Can Jio and NSE Mega IPOs Bridge the ₹1.5 Lakh Crore Gap in 2026?

India's primary market faces a monumental task to replicate last year's historic fundraising success. After a stellar 2025 that saw ₹1.76 lakh crore raised through IPOs, the first half of 2026 has seen a significant slowdown, with only ₹19,854 crore collected so far.

The Massive Funding Gap

To match the total fundraising achieved in 2025, India's IPO market needs to bridge a massive deficit of over ₹1.5 lakh crore in the remaining months of 2026. While the pipeline of companies seeking to go public is at an all-time high, the primary challenge has not been a lack of supply, but rather a fluctuation in investor demand.

Analysts suggest that volatility in the secondary markets has made investors more cautious. Rather than a shortage of issuers, the market is experiencing a period of selectivity, where investors are demanding better valuations and higher earnings visibility before committing capital to new listings.

The Trio of Mega IPOs to Watch

The second half of 2026 could see a dramatic turnaround, driven by three massive "marquee" offerings that alone could account for nearly ₹70,000 crore. These high-profile issues represent critical sectors of the Indian economy:

  • Reliance Jio: Having filed its Draft Red Herring Prospectus (DRHP), Jio is expected to launch a ₹35,000 crore IPO. This will be a fresh issue of up to 27 crore shares, aimed primarily at debt repayment and future expansion.
  • National Stock Exchange (NSE): After years of regulatory hurdles, NSE has filed its DRHP for an estimated ₹25,000 crore issue, which will be an offer-for-sale (OFS) by existing shareholders.
  • SBI Mutual Fund: India’s largest asset manager is expected to tap the market with a public issue of approximately ₹10,000 crore in early July.

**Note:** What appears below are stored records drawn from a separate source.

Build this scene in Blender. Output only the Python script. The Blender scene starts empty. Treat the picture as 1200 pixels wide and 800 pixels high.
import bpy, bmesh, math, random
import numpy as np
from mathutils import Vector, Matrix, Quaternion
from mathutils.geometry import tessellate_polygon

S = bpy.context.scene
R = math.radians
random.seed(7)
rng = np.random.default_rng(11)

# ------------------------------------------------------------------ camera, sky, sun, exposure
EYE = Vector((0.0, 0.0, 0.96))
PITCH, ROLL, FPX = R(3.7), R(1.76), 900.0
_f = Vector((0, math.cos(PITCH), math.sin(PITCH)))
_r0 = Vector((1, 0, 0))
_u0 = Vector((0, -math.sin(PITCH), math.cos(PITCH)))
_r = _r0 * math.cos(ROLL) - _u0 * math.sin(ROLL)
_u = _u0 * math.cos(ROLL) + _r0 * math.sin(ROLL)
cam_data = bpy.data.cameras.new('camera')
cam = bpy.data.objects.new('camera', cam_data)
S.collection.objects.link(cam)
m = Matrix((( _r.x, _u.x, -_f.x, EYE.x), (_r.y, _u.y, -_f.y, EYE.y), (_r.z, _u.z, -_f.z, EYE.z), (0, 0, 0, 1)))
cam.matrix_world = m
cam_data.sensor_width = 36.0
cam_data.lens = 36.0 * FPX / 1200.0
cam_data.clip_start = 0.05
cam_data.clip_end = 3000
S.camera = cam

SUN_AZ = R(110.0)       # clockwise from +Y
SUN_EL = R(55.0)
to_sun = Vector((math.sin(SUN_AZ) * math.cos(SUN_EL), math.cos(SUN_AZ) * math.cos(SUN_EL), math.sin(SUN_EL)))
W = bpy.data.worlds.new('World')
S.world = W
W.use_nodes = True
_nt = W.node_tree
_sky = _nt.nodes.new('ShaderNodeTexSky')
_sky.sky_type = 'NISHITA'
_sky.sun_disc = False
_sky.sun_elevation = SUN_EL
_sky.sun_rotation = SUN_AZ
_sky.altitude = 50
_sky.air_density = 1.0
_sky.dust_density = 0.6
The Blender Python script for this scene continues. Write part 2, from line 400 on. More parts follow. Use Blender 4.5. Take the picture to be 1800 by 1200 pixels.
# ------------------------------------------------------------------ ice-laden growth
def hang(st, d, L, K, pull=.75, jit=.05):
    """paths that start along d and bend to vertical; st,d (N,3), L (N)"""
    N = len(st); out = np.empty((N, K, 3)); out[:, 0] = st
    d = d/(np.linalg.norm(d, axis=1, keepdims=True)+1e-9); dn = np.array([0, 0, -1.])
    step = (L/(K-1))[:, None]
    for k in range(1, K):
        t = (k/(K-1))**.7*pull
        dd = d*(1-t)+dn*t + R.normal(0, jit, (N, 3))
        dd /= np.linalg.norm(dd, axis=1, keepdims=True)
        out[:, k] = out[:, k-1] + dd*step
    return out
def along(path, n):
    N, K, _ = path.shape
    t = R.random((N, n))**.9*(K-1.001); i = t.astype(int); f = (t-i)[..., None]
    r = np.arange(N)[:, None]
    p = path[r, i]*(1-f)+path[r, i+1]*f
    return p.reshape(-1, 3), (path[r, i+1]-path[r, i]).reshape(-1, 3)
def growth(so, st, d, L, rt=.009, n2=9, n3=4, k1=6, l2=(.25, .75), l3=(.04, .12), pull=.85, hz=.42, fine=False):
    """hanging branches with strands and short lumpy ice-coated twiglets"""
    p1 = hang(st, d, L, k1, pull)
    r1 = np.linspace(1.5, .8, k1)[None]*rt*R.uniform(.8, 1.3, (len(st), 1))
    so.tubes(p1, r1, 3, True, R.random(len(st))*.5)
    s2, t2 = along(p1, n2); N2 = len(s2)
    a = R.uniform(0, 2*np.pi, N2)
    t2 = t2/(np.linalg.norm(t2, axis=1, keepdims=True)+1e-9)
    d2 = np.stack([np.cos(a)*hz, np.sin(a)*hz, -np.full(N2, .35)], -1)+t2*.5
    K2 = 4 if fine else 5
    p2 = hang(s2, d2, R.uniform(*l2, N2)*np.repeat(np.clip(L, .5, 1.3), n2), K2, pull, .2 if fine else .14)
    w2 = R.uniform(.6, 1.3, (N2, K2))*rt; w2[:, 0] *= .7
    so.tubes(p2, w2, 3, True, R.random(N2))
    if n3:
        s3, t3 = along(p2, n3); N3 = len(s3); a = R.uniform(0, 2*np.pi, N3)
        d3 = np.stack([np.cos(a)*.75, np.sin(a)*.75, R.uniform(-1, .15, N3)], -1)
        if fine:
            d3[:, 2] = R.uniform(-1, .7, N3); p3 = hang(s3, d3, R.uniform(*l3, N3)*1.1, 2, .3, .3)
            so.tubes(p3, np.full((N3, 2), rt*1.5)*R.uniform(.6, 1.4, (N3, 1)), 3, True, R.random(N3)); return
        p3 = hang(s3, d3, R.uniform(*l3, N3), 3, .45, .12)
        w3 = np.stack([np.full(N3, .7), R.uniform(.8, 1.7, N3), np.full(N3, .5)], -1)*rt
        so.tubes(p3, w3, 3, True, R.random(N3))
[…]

These listings are significant not just for the capital they raise, but for their ability to act as "signalling effects." Because these are established brands with high investor recall, their successful debut could restore confidence across the broader primary market.

Beyond the Marquee Names

While the Jio, NSE, and SBI Mutual Fund listings are expected to lift sentiment, industry experts caution that they cannot carry the entire market on their backs. A genuine revival requires a steady stream of fundamentally strong companies across manufacturing, healthcare, and consumer sectors to enter the market at sensible valuations.

The sustainability of this momentum will ultimately depend on macroeconomic factors, including easing geopolitical tensions and continued domestic economic growth. If these mega-IPOs are priced reasonably and deliver healthy post-listing returns, they could set the stage for a $20 billion fundraising year, potentially putting 2026 back on track for a record-breaking performance.

Key Takeaways

  • Significant Deficit: India needs to raise over ₹1.5 lakh crore in H2 2026 to match the ₹1.76 lakh crore total achieved in 2025.
  • High-Stakes Pipeline: Three major IPOs—Reliance Jio (₹35,000 cr), NSE (₹25,000 cr), and SBI Mutual Fund (₹10,000 cr)—could provide a ₹70,000 crore boost.
  • Demand vs. Supply: The current slowdown is driven by investor selectivity and secondary market volatility rather than a lack of companies ready to go public.